Dressed like a woodsy Depression-surviving grandpa telling stories of a Gone With the Wind South, Robertson’s outfit makes him credible, his wealth makes him admirable, and for many of the Southerners who look and have stories passed down by old racist men just like him, Robertson perfectly encapsulates the balance of class, trash, and bigotry that creates a prophet of anyone who can wrap hatred in a package that looks enough like legitimate heritage to make it marketable.
Donald Trump, an outspoken racist also draped in gaudy postures of wealth, further erases the divide between “classy” and “trashy.” He has capitalized on and perfected the trick of removing the white trash stigma from Confederate flag-waving “working class” stereotypes and gifted those with leisure time and money the luxury of throwing on a plaid shirt and some Carhartt gear with an excuse to cosplay all their Lost Cause fantasies. This pretense plays into the “honest poor folks” myth created around the working-class Trump voter and allows his supporters to openly advocate for their own racism while raging against their perceived sense of unfairness at having to hide bigotry in order to avoid outing themselves as trash.
David Duke appealed to the same crowd that would later align themselves with Trump’s bigotry, peddling on the 1991 gubernatorial trail the idea that poor people (which Duke, a former Grand Wizard of the KKK made no bones about clarifying as Black poor people) were stealing anything they had. At rallies, he warned about welfare recipients “‘having children faster than they can raise your taxes to pay for them’” and spoke of a woman who said, “‘Mr. Duke, I don’t know if we’re ever going to have another white Miss America in this country.’” Trump’s whole schtick was Duke’s schtick before that, and a whole host of other politicians who exacerbated the belief of many people I grew up with that they had been wronged by poor non-white people, and that a vote for Duke meant a vote for taking the country back from these people.
The same Confederate flags draped over the shoulders of rioters this week was everywhere in my hometown, in yards, on bumper stickers, tattooed on the biceps of my high school classmates for their 18th birthdays, sometimes alongside the insignia of whatever branch of the military they had simultaneously signed up for. Anger mixed with some vague shame around the loss of the Civil War was as palpable yet invisible as the 90 percent humidity that gives the air a year-round texture and weight. During Duke’s campaign, the white houses in my trashy neighborhood were dotted with signs supporting him in much the same way they’re dotted with Trump signs now. When I was seven, my neighbors had one. I stole it. Not because I understood the dangers of a Duke or a Trump, but because I hated their sons, mean, pasty boys who would sit on their lawn and yell sexual comments at me as I tried to ride my bike. I gloated about having stolen the sign to some handsome teenagers who lived across the street. Later those teenagers fashioned Klansmen outfits out of bedsheets and burned three crosses in our front yard. My mother, raising two kids with two different fathers by herself on a grand total of $120 a month in child support, put the burning crosses out with a garden hose and told their father, who said he doubted his sons had done such a thing despite the fact that they drove around town in a pickup truck planting Duke signs in public spaces and private lawns. An hour after she put them out, the crosses were aflame again.

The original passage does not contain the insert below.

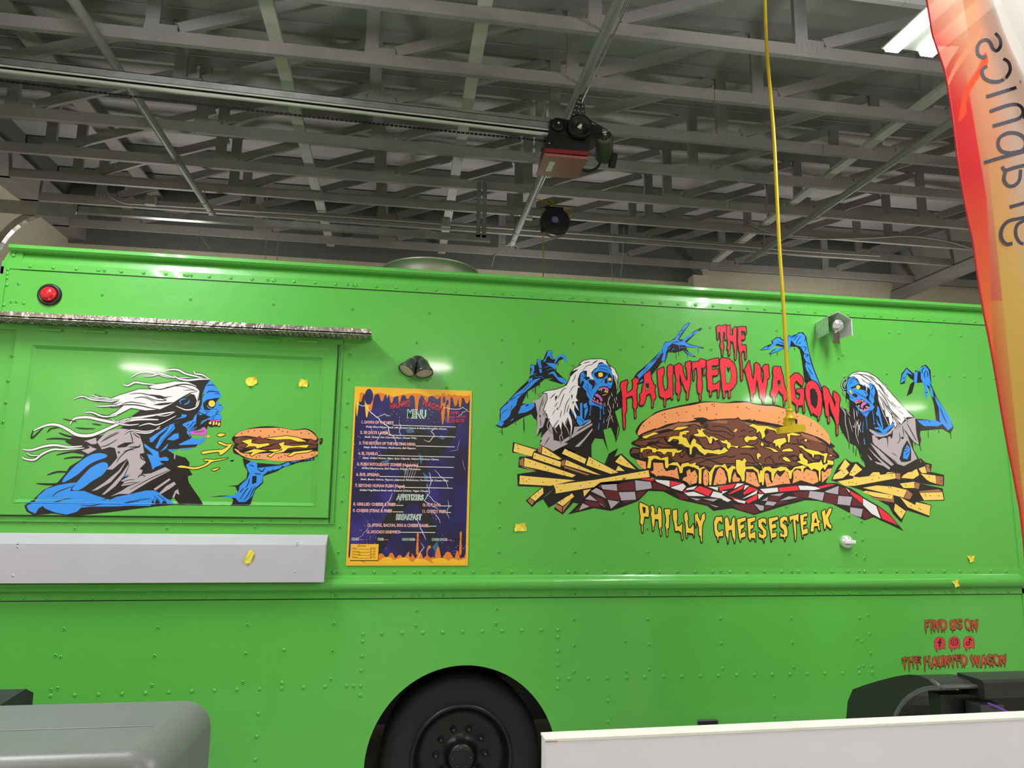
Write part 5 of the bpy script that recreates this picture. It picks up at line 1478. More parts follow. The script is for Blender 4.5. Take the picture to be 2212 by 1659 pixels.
LETTERS = """
@ 1335 760 9.215
H 62,610 180,560 190,620 170,660 165,800 185,830 280,760 300,720 300,620 285,570 350,510 405,560 403,630 375,600 385,700 365,760 370,930 382,1010 375,1090 345,1150 352,1310 335,1310 330,1140 300,1090 305,950 280,870 160,910 165,1180 135,1230 130,1300 142,1330 133,1530 115,1530 95,1240 85,900 75,790 50,700
A 515,460 640,375 655,470 665,560 695,600 700,650 742,670 725,760 748,890 735,940 700,985 695,1100 678,1100 680,960 660,880 640,820 560,860 545,950 510,1050 460,1062 425,1040 450,960 440,850 480,800 490,700 525,590|565,630 610,625 600,740 555,785
U 790,360 905,305 915,370 905,460 885,500 885,640 930,790 1000,730 1000,520 985,470 990,300 1040,258 1095,285 1095,420 1080,480 1085,640 1090,860 1075,880 1085,940 1068,940 1060,890 1030,910 948,930 942,1080 925,1080 920,920 860,900 825,870 820,760 800,640 785,400
N 1130,280 1220,228 1285,290 1290,380 1320,480 1370,590 1385,520 1370,340 1345,290 1355,210 1440,185 1450,300 1440,440 1440,620 1420,720 1405,800 1392,940 1372,940 1370,800 1330,740 1300,640 1280,620 1250,500 1225,430 1220,560 1245,680 1245,790 1220,840 1217,950 1198,950 1200,840 1155,810 1150,640 1165,560 1140,420 1130,360
T 1480,205 1610,195 1640,140 1745,170 1735,300 1700,320 1722,460 1710,460 1695,320 1655,310 1660,480 1675,690 1660,800 1645,830 1650,955 1630,960 1625,830 1590,800 1575,650 1590,520 1570,310 1530,320 1500,370 1517,440 1512,560 1500,560 1496,400 1480,330
@ 1485 690 9.215
t 580,150 615,125 680,135 770,108 765,200 772,400 755,400 750,260 710,240 705,350 700,440 720,560 705,620 700,715 690,715 680,600 655,530 670,440 650,240 610,260 615,390 600,390 590,240
h 790,135 845,120 850,240 845,310 870,330 910,315 915,230 905,200 940,155 975,150 970,300 975,500 972,640 962,795 948,795 945,640 925,540 915,450 850,420 845,580 835,620 840,710 820,710 818,600 795,590 810,480 800,400 785,300 790,200
e 1005,165 1060,145 1160,150 1168,240 1160,300 1150,240 1070,215 1065,320 1130,305 1142,390 1065,400 1070,520 1155,508 1168,600 1168,785 1150,785 1150,640 1110,610 1070,660 1065,780 1082,840 1088,1010 1092,1205 1068,1205 1060,900 1045,800 1050,670 1030,620 1015,500 1005,400 1015,300
E 385,830 490,795 615,770 615,900 560,915 480,905 485,1008 600,985 612,1090 570,1110 490,1110 495,1295 570,1290 640,1225 640,1370 630,1400 622,1545 608,1545 605,1400 570,1385 480,1420 472,1520 450,1520 450,1420 405,1395 400,1230 385,1110 395,990 385,900
D 650,800 690,765 820,785 920,870 960,970 978,1100 970,1270 900,1370 845,1405 850,1550 825,1550 820,1410 745,1420 742,1550 715,1550 710,1420 695,1400 685,1230 665,1050 650,960|760,960 840,955 865,1090 855,1210 820,1272 775,1250 760,1130
@ 1590 760 9.217
W 165,365 215,270 262,178 275,260 310,410 305,470 345,560 375,380 370,240 405,215 465,260 495,370 490,470 525,640 560,540 550,380 525,320 575,255 640,262 645,340 662,510 620,540 615,640 590,760 580,900 548,920 550,1015 535,1015 530,920 480,890 460,760 440,640 415,520 395,640 385,800 335,845 327,955 310,955 300,850 270,720 230,560 205,480 190,400
A 745,310 760,292 880,300 905,400 930,480 945,600 970,700 1000,790 1015,940 972,980 968,1060 955,1060 955,980 940,860 890,810 850,760 800,880 768,900 768,1010 750,1010 750,900 690,850 700,780 725,720 730,600 750,480 735,420|830,590 860,560 880,670 840,680
G 1070,520 1170,425 1240,430 1320,510 1335,610 1320,680 1250,620 1200,560 1150,660 1170,800 1190,910 1245,960 1275,900 1280,830 1200,790 1220,740 1350,730 1355,880 1345,1000 1365,1200 1345,1205 1330,1060 1240,1065 1225,1185 1205,1185 1200,1060 1150,1000 1060,960 1040,850 1030,700
O 1395,660 1440,600 1510,570 1590,610 1640,690 1690,820 1712,960 1700,1100 1690,1230 1660,1280 1653,1355 1638,1355 1630,1280 1520,1210 1505,1255 1490,1200 1430,1040 1395,900 1385,780|1480,760 1520,730 1600,810 1620,900 1610,1060 1575,1120 1500,1040 1480,900
N 1725,730 1750,685 1830,740 1860,830 1910,940 1975,1120 1985,1000 1940,900 1945,785 2010,830 2060,890 2070,960 2050,1020 2055,1180 2045,1300 2045,1420 2022,1460 2027,1645 2005,1645 2000,1440 1950,1290 1900,1190 1850,980 1835,1080 1850,1230 1858,1405 1835,1405 1830,1270 1800,1280 1780,1200 1770,1040 1745,900 1735,800
= y
@ 1370 1070 9.217
P 110,140 200,180 280,220 292,340 285,430 200,420 185,540 165,580 172,730 155,730 150,580 120,550 130,430 115,330 105,240|170,235 220,250 215,340 190,350
H 330,220 365,200 400,260 405,380 470,370 475,250 505,230 535,280 545,430 545,620 520,650 545,790 530,800 510,660 495,640 485,480 410,470 400,600 380,640 385,700 370,700 365,600 350,520 345,420 330,370 350,300
I 605,275 715,275 715,380 690,400 695,500 690,640 660,670 665,810 650,810 640,670 620,600 640,500 625,400 610,330
L 770,300 850,280 855,480 845,520 860,625 920,600 955,550 950,700 965,880 950,880 940,740 880,700 820,710 800,560 775,480 770,380
L 995,380 1050,315 1065,400 1075,470 1060,520 1080,650 1120,660 1180,570 1190,740 1190,840 1175,760 1050,740 1055,840 1045,840 1030,680 1020,540 1000,480
Y 1210,380 1260,355 1280,440 1320,520 1340,450 1350,390 1405,355 1410,470 1370,540 1350,620 1345,800 1350,930 1335,930 1320,810 1295,790 1290,640 1260,540 1235,490 1230,640 1220,560
C 1590,530 1630,430 1720,430 1745,415 1755,550 1700,500 1650,570 1650,680 1690,740 1760,690 1770,810 1680,815 1670,930 1655,830 1620,790 1600,700
H 1805,460 1850,425 1880,500 1900,610 1940,590 1950,480 1995,425 2005,600 2015,860 2000,950 1990,880 1960,820 1940,680 1880,700 1875,840 1865,960 1855,850 1830,800 1815,680
@ 1590 1070 9.217
E 20,480 190,435 190,500 90,540 80,600 170,575 150,650 100,670 90,770 185,715 185,820 95,850 90,920 60,830 40,660
E 225,470 380,435 380,500 290,540 290,600 350,585 340,650 290,670 280,770 380,720 388,920 370,850 295,850 290,900 250,840 240,700
S 440,500 520,455 590,465 600,590 580,560 530,520 500,560 560,660 600,700 605,810 555,850 555,940 545,860 460,830 450,740 520,790 545,780 530,700 450,620
E 650,460 830,425 835,480 720,520 710,580 790,565 800,640 720,660 720,760 800,735 805,820 710,850 705,920 695,840 680,720 660,600
S 875,470 950,415 1015,435 1035,600 1010,510 960,490 920,550 1000,610 1025,720 1020,810 975,830 975,910 960,830 880,820 880,740 940,790 960,760 950,690 880,620
T 1060,420 1170,395 1245,370 1240,540 1190,480 1180,520 1195,700 1190,900 1180,900 1165,750 1145,560 1140,470 1095,490 1085,540 1070,480
E 1275,400 1415,355 1420,410 1350,430 1340,530 1400,505 1405,570 1335,590 1335,690 1420,655 1430,750 1330,780 1330,860 1315,770 1290,600
A 1505,370 1600,315 1615,400 1640,490 1690,520 1650,550 1660,640 1675,700 1640,680 1630,610 1550,620 1545,720 1485,720 1495,600 1510,500|1560,540 1585,460 1600,540
K 1705,330 1770,285 1780,410 1850,265 1905,255 1890,330 1830,450 1860,560 1900,610 1890,670 1820,610 1795,560 1780,670 1760,670 1735,480
F 10,10 160,0 160,60 60,70 60,120 140,115 140,170 65,175 60,260 55,340 40,340 35,260 10,240
"""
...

Years later, I asked my mother why she thought the boys had done it, whether it was me stealing the Duke sign or something else. “They did it because they could,” she told me. “They thought it was funny.”
That same sense of good fun was evident at the Trump insurrection as well. “I left her a note on her desk that said ‘Nancy, Bigo was here, you bitch,” Barnett gleefully declared in an interview fresh from breaking into a government building and stealing documents. Jenna Ryan, who flew to the riots on a private jet, declared it was the “best day” of her life. Those boys who lit the crosses on fire in my yard are in their mid-to-late 40s now, and I can see them in Barnett’s glee at having breached an office in the Capitol Building, in those men dressed for Burning Man waving what was never even the official flag of a failed, century-and-a-half-old insurrection. News articles from the past five years depicting the plight of the down-and-out Southerner with no recourse but Trump are bullshit. They’re enjoying this. It’s the day they’ve been waiting for.